Reply with one number: how many lines contain the word "this".

EXCERPTED DATA —
>> begin

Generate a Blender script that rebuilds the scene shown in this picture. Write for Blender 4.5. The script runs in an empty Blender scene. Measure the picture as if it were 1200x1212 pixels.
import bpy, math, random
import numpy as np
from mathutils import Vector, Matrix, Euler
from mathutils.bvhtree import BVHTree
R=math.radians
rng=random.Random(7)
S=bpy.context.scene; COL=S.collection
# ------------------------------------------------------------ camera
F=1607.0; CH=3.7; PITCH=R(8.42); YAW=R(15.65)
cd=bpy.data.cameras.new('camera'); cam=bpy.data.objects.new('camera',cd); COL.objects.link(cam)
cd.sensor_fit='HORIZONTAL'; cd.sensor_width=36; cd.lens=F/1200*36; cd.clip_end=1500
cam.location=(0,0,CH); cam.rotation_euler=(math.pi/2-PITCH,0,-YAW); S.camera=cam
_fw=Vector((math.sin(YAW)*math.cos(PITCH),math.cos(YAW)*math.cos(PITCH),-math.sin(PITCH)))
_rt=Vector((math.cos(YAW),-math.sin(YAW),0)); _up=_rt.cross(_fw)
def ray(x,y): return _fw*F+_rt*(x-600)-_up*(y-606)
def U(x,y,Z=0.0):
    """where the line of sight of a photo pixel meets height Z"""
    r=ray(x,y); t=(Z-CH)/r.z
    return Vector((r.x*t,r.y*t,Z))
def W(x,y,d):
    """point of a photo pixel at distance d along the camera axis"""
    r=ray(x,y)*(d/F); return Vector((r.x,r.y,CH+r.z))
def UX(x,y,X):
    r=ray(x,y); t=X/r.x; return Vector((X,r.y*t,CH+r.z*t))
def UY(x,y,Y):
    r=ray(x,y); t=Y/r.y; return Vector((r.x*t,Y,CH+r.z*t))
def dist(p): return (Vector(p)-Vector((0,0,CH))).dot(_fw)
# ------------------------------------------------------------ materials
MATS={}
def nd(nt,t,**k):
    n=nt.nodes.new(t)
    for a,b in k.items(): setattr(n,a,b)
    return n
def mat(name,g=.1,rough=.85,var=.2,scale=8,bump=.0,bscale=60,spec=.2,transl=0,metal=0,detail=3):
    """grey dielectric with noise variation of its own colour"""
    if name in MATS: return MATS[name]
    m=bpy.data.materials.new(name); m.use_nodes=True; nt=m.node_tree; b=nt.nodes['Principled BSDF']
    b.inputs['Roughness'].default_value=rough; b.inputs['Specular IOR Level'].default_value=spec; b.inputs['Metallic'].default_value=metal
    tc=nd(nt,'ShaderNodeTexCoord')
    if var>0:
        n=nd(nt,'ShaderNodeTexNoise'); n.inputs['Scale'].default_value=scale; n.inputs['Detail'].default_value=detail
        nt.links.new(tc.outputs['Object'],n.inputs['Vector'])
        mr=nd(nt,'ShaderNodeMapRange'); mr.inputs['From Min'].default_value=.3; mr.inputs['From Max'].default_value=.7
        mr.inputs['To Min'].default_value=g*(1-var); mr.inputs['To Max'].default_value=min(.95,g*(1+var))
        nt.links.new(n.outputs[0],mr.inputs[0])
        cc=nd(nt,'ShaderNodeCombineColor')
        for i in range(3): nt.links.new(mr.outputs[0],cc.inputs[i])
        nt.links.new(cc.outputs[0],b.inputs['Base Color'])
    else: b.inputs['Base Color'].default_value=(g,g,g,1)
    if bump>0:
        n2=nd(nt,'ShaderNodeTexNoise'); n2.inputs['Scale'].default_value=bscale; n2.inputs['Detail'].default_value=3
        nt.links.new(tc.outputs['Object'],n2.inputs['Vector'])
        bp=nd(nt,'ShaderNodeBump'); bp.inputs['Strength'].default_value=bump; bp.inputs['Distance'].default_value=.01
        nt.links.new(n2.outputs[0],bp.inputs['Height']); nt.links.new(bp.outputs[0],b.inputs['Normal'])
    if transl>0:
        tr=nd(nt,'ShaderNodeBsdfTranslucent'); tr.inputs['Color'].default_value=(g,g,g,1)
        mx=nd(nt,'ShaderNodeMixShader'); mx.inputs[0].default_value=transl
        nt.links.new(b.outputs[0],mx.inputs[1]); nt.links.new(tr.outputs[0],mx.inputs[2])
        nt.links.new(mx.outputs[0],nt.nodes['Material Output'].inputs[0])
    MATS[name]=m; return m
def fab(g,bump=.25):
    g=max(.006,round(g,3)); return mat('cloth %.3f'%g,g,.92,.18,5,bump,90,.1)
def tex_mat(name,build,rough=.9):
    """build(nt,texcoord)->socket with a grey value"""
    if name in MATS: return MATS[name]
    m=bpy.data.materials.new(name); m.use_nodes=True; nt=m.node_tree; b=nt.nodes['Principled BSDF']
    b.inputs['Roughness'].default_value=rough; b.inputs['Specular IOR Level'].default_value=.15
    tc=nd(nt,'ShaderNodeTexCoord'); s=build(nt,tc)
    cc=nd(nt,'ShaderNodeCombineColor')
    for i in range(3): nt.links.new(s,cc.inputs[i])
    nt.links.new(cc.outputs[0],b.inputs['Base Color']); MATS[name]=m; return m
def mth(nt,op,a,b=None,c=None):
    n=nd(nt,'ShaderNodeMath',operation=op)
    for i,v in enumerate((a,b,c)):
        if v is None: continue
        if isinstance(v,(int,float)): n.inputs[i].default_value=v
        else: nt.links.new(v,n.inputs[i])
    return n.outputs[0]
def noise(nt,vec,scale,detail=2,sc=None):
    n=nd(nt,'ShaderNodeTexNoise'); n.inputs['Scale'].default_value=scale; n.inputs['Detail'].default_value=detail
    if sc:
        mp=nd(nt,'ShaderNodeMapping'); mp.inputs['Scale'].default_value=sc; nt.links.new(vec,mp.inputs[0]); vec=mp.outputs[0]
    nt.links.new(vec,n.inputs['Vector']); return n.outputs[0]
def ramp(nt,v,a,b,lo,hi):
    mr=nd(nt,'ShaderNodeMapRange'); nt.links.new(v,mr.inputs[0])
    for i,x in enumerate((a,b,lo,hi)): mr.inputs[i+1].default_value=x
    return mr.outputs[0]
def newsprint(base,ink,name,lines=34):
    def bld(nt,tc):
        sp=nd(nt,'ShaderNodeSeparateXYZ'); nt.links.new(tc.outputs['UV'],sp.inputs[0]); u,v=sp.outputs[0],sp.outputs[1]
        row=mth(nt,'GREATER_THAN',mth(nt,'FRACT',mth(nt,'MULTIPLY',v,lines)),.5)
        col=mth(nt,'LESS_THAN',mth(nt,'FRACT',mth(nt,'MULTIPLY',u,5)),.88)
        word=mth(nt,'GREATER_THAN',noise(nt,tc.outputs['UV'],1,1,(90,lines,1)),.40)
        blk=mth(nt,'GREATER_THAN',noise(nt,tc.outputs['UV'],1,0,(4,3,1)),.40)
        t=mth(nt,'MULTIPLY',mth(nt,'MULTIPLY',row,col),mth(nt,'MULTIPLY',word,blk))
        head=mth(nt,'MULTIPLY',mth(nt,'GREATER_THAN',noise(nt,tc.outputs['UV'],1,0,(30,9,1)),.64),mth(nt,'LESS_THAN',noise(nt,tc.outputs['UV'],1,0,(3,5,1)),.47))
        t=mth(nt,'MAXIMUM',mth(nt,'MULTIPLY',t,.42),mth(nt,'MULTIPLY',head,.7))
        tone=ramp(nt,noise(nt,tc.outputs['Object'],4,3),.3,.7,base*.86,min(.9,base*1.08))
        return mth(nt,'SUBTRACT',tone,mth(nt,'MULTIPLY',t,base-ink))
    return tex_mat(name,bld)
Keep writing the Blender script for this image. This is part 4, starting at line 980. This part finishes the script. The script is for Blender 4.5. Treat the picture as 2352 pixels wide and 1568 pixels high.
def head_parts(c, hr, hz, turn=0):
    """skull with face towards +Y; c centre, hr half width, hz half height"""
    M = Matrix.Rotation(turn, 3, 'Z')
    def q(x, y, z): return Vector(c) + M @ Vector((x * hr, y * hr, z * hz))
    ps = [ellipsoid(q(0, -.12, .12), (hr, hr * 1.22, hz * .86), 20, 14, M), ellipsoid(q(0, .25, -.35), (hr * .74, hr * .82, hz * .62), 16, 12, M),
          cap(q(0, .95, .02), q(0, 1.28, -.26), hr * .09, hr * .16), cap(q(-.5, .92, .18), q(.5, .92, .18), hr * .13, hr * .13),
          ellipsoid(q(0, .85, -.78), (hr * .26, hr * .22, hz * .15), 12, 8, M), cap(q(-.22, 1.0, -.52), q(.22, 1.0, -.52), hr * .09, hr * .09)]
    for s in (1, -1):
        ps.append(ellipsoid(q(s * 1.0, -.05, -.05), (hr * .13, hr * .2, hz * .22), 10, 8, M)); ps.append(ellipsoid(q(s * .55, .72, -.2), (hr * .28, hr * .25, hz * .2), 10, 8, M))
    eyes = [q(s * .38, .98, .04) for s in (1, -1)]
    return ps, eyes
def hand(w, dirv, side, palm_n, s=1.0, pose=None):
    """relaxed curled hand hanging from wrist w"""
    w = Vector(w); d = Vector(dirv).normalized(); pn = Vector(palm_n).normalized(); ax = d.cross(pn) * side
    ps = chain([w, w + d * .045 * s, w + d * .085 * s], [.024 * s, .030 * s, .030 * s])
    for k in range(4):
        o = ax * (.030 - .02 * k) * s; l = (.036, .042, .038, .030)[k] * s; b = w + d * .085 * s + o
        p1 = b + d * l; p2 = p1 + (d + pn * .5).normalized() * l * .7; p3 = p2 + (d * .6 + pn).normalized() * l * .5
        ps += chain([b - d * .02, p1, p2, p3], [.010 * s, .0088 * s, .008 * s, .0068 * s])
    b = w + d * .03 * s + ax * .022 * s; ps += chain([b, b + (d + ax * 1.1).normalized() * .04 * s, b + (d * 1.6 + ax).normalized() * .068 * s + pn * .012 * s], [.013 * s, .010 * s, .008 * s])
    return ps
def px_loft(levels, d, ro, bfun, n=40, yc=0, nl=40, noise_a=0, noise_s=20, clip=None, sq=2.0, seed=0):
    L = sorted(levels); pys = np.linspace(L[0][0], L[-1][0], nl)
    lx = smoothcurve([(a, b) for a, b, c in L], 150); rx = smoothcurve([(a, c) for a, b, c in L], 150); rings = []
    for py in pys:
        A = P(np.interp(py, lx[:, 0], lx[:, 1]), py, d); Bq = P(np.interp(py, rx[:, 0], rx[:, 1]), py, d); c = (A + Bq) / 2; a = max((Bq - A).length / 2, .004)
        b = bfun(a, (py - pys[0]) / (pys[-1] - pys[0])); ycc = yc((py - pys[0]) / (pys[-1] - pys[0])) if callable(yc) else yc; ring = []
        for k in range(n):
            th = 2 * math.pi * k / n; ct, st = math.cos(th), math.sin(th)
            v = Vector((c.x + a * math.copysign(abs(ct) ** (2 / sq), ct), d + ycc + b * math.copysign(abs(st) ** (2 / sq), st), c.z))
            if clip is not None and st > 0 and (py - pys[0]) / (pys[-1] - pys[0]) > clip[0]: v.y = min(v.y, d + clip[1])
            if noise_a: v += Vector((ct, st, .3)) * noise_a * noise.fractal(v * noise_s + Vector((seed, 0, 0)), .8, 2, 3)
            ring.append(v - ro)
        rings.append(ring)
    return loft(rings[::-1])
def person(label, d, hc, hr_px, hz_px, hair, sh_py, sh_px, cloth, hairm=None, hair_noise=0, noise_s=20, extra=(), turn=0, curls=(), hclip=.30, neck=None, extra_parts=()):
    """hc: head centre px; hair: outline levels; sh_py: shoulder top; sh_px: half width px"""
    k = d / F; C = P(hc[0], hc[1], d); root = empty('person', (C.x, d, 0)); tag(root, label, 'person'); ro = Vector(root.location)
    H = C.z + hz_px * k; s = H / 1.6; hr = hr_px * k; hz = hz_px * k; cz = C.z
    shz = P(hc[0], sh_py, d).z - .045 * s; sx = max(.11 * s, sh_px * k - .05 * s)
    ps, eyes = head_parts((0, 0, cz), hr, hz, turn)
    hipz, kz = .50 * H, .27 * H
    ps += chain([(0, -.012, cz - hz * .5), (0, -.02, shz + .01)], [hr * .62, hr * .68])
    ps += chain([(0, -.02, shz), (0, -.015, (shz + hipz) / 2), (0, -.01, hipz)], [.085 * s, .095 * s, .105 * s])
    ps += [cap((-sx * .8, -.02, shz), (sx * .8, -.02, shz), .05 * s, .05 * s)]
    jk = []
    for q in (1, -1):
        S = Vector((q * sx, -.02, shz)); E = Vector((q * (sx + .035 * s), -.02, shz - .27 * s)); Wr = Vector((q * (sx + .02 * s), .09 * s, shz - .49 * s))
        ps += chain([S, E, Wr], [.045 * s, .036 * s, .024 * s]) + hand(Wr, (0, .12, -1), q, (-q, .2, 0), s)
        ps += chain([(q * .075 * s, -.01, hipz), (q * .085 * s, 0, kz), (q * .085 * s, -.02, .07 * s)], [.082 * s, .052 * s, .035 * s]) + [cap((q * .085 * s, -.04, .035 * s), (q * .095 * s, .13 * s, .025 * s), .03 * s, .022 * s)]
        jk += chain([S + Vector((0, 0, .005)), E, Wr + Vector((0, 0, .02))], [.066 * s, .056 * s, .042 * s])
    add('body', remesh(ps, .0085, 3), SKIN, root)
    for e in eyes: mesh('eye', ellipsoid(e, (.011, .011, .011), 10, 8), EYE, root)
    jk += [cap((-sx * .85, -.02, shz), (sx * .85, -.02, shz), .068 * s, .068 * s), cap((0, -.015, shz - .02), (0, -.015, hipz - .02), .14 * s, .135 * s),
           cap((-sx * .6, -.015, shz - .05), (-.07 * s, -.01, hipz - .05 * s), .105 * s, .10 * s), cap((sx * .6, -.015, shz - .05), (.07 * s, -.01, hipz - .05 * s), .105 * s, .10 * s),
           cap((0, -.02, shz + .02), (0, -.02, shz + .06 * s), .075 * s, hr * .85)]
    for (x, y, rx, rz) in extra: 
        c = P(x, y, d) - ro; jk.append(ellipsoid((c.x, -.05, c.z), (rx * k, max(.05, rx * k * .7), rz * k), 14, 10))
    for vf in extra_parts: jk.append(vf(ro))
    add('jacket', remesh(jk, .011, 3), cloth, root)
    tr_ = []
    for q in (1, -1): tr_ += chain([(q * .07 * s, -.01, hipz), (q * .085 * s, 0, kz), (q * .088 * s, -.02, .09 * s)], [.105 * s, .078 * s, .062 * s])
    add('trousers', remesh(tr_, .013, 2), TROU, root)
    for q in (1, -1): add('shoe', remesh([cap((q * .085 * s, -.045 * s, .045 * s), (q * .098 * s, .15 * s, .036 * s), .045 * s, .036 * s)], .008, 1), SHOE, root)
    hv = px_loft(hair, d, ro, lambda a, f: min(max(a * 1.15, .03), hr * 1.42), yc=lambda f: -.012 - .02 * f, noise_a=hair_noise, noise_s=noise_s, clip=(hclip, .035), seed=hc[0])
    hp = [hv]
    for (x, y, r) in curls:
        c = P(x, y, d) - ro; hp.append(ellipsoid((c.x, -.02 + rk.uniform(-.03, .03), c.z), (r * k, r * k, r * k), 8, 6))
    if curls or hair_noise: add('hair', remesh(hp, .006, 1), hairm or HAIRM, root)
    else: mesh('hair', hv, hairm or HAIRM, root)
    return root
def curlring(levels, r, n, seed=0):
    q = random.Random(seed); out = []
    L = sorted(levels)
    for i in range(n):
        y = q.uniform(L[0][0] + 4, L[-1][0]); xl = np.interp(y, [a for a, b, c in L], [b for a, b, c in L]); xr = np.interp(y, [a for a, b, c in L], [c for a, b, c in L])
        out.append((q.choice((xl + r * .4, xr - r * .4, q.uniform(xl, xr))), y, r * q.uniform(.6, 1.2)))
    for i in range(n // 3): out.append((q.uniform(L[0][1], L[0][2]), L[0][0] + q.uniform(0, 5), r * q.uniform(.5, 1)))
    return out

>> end

EXERCISE RESULT — 2